* Start EXTRACTED RECORDS *
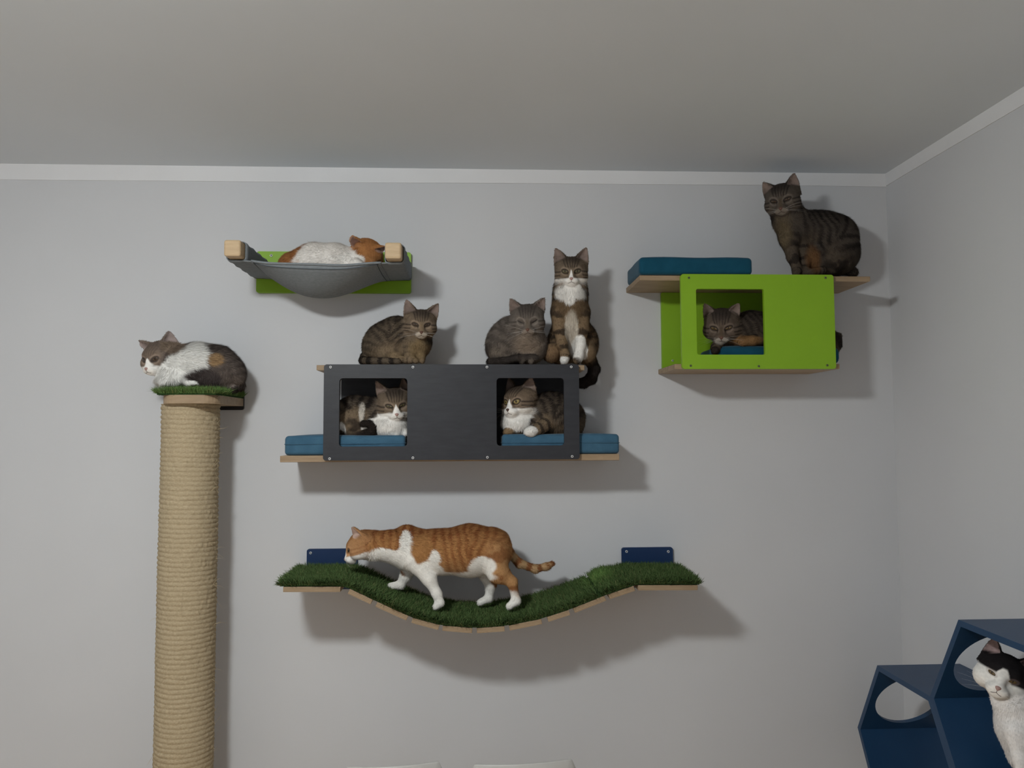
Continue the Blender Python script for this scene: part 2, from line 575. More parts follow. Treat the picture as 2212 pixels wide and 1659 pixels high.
# top plate: board with rounded front corners
hx0, hx1 = at(345.5, 860, 0.30).x, at(469, 860, 0.30).x
zt2 = at(346, 853, 0.32).z
bm = bmesh.new()
prof = [(hx0, -0.012), (hx0, -0.26)] + [(hx0 + 0.06 - 0.06 * math.cos(a), -0.26 - 0.06 * math.sin(a)) for a in np.linspace(0.15, math.pi / 2, 8)] + \
       [(hx1 - 0.06 + 0.06 * math.cos(a), -0.26 - 0.06 * math.sin(a)) for a in np.linspace(math.pi / 2, 0.15, 8)] + [(hx1, -0.26), (hx1, -0.012)]
cxp = (hx0 + hx1) / 2
vs = [bm.verts.new((x - cxp, y + HP, 0)) for x, y in prof]
f = bm.faces.new(vs)
r_ = bmesh.ops.extrude_face_region(bm, geom=[f])
bmesh.ops.translate(bm, verts=[g for g in r_['geom'] if isinstance(g, bmesh.types.BMVert)], vec=(0, 0, zt2 - zt))
bm_obj('top_plate', bm, M_PLY, post, (cxp, -HP, zt))
pb0, pb1 = at(425, 886, 0.0), at(529, 824, 0.0)
panel('wall_bracket', rrect(pb0.x, pb1.x, pb0.z, pb1.z, 0.008), [], -0.011, 0.0105, M_BLACK, post)
n = 9000
rt = np.stack([RNG.uniform(hx0 - 0.012, hx1 + 0.004, n), RNG.uniform(-0.325, -0.016, n), np.full(n, zt2 + 0.005)], 1)
lean = np.zeros((n, 3))
lean[:, 0] = np.where(rt[:, 0] < hx0 + 0.02, -0.55, np.where(rt[:, 0] > hx1 - 0.02, 0.35, 0.0))
lean[:, 1] = np.where(rt[:, 1] < -0.29, -0.6, 0.0)
turf_blades('turf', post, (cxp, -HP, zt2), rt, np.tile([0, 0, 1.0], (n, 1)), lean, 0, np.full(n, 0.55), lmin=0.020, lmax=0.036, width=0.0016)
box('turf_mat', (hx0 - 0.004, -0.318, zt2), (hx1 + 0.002, -0.014, zt2 + 0.006), M_TURFB, post, 0.002)

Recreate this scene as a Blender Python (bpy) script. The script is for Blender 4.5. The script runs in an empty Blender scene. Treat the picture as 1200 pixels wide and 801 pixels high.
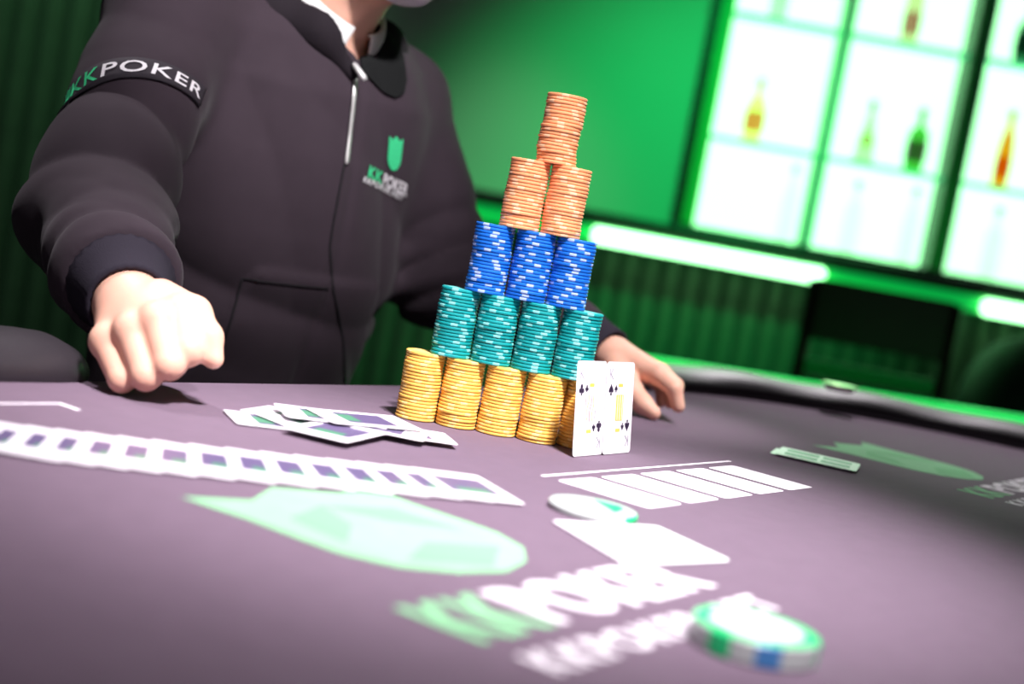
* End EXTRACTED RECORDS *
Set down the records in full and exactly. Do not carry over any image.

Continue the Blender Python script for this scene: part 2, from line 575. More parts follow. Treat the picture as 2212 pixels wide and 1659 pixels high.
# top plate: board with rounded front corners
hx0, hx1 = at(345.5, 860, 0.30).x, at(469, 860, 0.30).x
zt2 = at(346, 853, 0.32).z
bm = bmesh.new()
prof = [(hx0, -0.012), (hx0, -0.26)] + [(hx0 + 0.06 - 0.06 * math.cos(a), -0.26 - 0.06 * math.sin(a)) for a in np.linspace(0.15, math.pi / 2, 8)] + \
       [(hx1 - 0.06 + 0.06 * math.cos(a), -0.26 - 0.06 * math.sin(a)) for a in np.linspace(math.pi / 2, 0.15, 8)] + [(hx1, -0.26), (hx1, -0.012)]
cxp = (hx0 + hx1) / 2
vs = [bm.verts.new((x - cxp, y + HP, 0)) for x, y in prof]
f = bm.faces.new(vs)
r_ = bmesh.ops.extrude_face_region(bm, geom=[f])
bmesh.ops.translate(bm, verts=[g for g in r_['geom'] if isinstance(g, bmesh.types.BMVert)], vec=(0, 0, zt2 - zt))
bm_obj('top_plate', bm, M_PLY, post, (cxp, -HP, zt))
pb0, pb1 = at(425, 886, 0.0), at(529, 824, 0.0)
panel('wall_bracket', rrect(pb0.x, pb1.x, pb0.z, pb1.z, 0.008), [], -0.011, 0.0105, M_BLACK, post)
n = 9000
rt = np.stack([RNG.uniform(hx0 - 0.012, hx1 + 0.004, n), RNG.uniform(-0.325, -0.016, n), np.full(n, zt2 + 0.005)], 1)
lean = np.zeros((n, 3))
lean[:, 0] = np.where(rt[:, 0] < hx0 + 0.02, -0.55, np.where(rt[:, 0] > hx1 - 0.02, 0.35, 0.0))
lean[:, 1] = np.where(rt[:, 1] < -0.29, -0.6, 0.0)
turf_blades('turf', post, (cxp, -HP, zt2), rt, np.tile([0, 0, 1.0], (n, 1)), lean, 0, np.full(n, 0.55), lmin=0.020, lmax=0.036, width=0.0016)
box('turf_mat', (hx0 - 0.004, -0.318, zt2), (hx1 + 0.002, -0.014, zt2 + 0.006), M_TURFB, post, 0.002)

Recreate this scene as a Blender Python (bpy) script. The script is for Blender 4.5. The script runs in an empty Blender scene. Treat the picture as 1200 pixels wide and 801 pixels high.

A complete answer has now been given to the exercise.